The deal here was that the plaintiff could use the defendant’s facility to play the risky game with her friends provided she did not hold the defendant responsible for damages incurred on the grounds waived. The plaintiff exercised her autonomy to weigh the risks and benefits of the proposed transaction. She then entered into an agreement that affected her legal rights.

In conclusion, the action was dismissed.

Comparison with Zaky v. 2285771 Ontario Inc.

This case is quite similar to that of Zaky v. 2285771 Ontario Inc., 2020 ONSC 4380. That case too was a summary judgment motion involving an injury at Skyzone trampoline park. However, in that case, the defendant’s summary judgment motion was dismissed.

In Zaky, the plaintiff testified that he was rushed into signing the waiver, and so there was a genuine issue for trial on the question of whether Sky Zone took reasonable steps to bring the terms of the waiver to the plaintiff’s attention. In Arksey, there was no evidence that the plaintiff was rushed when reviewing the waiver.

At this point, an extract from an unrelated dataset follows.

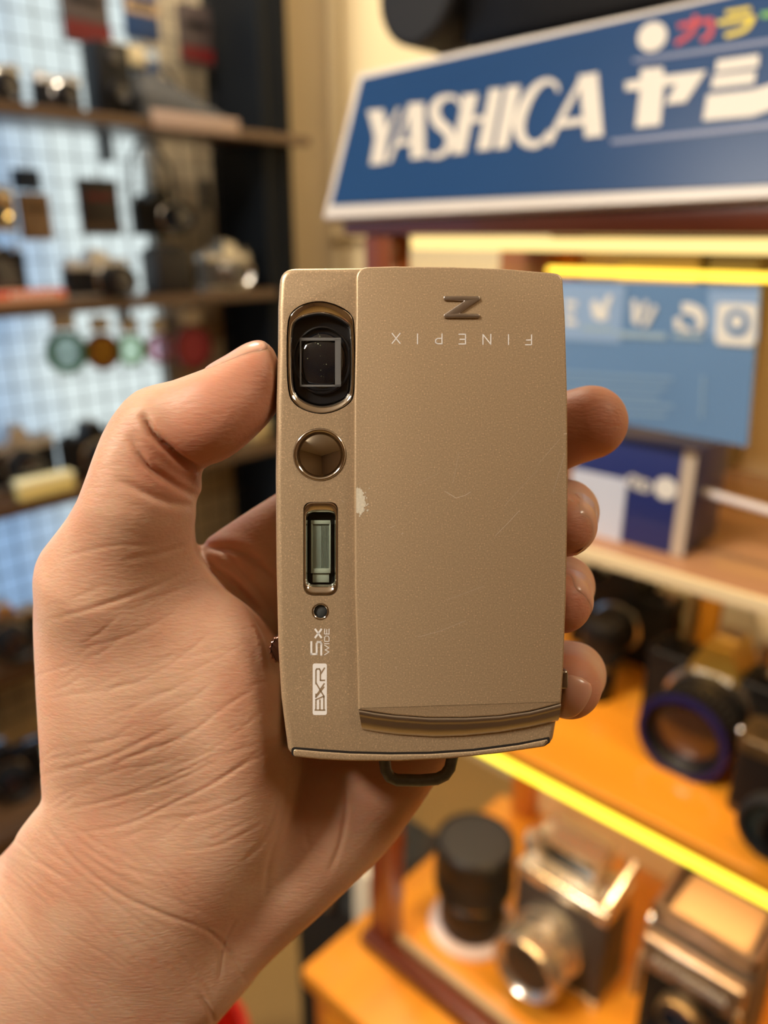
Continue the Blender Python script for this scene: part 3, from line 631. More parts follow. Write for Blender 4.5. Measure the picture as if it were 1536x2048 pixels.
MB().tube([(-0.1, -0.02, zt_-0.01), (-0.05, -0.02, zt_+0.05), (0.05, -0.02, zt_+0.05), (0.1, -0.02, zt_-0.01)], 0.008, 10).build('strap', mat('strap_brown', (0.08, 0.05, 0.025), 0.6), o)
MB().box((-0.05, -0.095, 0.05), (0.13, -0.075, zt_*0.6), 0.01, 3).build('front_pocket', bpy.data.materials['bag_black'], o)
# ------------------------------------------------------------------ wall shelves and what is on them
W_sh = wood('shelf_walnut', (0.045, 0.022, 0.010), (0.10, 0.05, 0.02), 0.4, axis=0, scale=14)
rows = [(0, 203, 0.020, 'topmost dark wooden wall shelf, above eye level'), (0, 612, 0.022, 'second dark wooden wall shelf from the top'), (0, 1016, 0.026, 'third wooden wall shelf, behind the thumb'), (0, 1346, 0.036, 'fourth wooden wall shelf, left of the palm'), (0, 1600, 0.03, 'lowest wooden wall shelf, left of the wrist')]
SZ = []
for i, (px_i, py_i, th, lab) in enumerate(rows):
    z = ony(YS, px_i, py_i).z; SZ.append(z); x1 = cx1+0.03 if i < 2 else cx0+0.01
    t = empty('wall_shelf', loc=(0, YS, z)); tag(t, lab, 'shelf', 'wall shelves')
    MB().box((-0.2, 0 if i < 4 else -0.12, -th), (x1 if i != 1 else cx0+0.01, (YW-0.05-YS) if i > 1 or i == 1 else (YW-0.05-YS), 0), 0.003).build('board', W_sh, t) if i > 0 else \
        MB().box((-0.2, -0.015, -th), (x1, 0.02-0.001+0.0, 0), 0.003).box((-0.2, 0.01, -th), (cx0-0.002, YW-0.05-YS, 0), 0.002).build('board', W_sh, t)
    for bx in (0.3, 0.9):
        MB().box((bx, YW-0.09-YS, -th-0.05), (bx+0.012, YW-0.05-YS, -th), 0.002).build('bracket', M_grid, t)
def X_at(px, py, Y=YS+0.06): return ony(Y, px, py).x
def sh(i, px, py, label, Y=YS+0.07, **k):
    return slr('film_camera', (ony(Y-0.02, px, py).x, Y, SZ[i]), k.pop('rz', 0), label, group=k.pop('group', 'cameras on the wall shelves'), **k)
S = 0.92
sh(0, 0, 180, 'small silver camera at the left end of the top shelf', w=0.085, h=0.07, top=K_chrome, lens=(0.022, 0.03), prism=False, rz=0.1)
sh(0, 122, 175, 'small grey camera, second from the left on the top shelf', w=0.085, h=0.065, top=K_silver, lens=(0.02, 0.03), prism=False)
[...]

Further, the issue in the two cases was slightly different. In Arksey, the issue was whether the waiver captured the plaintiff’s claim that she had injured herself because the defendant failed to follow its policies and failed to instruct or supervise the plaintiff.  The issue in Zaky was if Sky Zone took reasonable steps to bring the terms of the waiver to the plaintiff’s attention.

Another distinguishing factor is that in Zaky, the plaintiff was not cross-examined on any of his evidence presented at the motion. In Arksey, the parties did cross-examine on affidavits.

Thus, although arising in very similar circumstances, there a number of key differences between Zaky and Arksey, namely that 1) the plaintiff in Zaky was apparently rushed when completing the waiver, and 2) there was no cross-examination on the affidavit evidence in Zaky and the evidence was otherwise unchallenged, which led the Court to find it inappropriate to conclude that there was no genuine issue for trial. As a result, the defendant’s summary judgment motion was dismissed in Zaky, but granted in Arksey.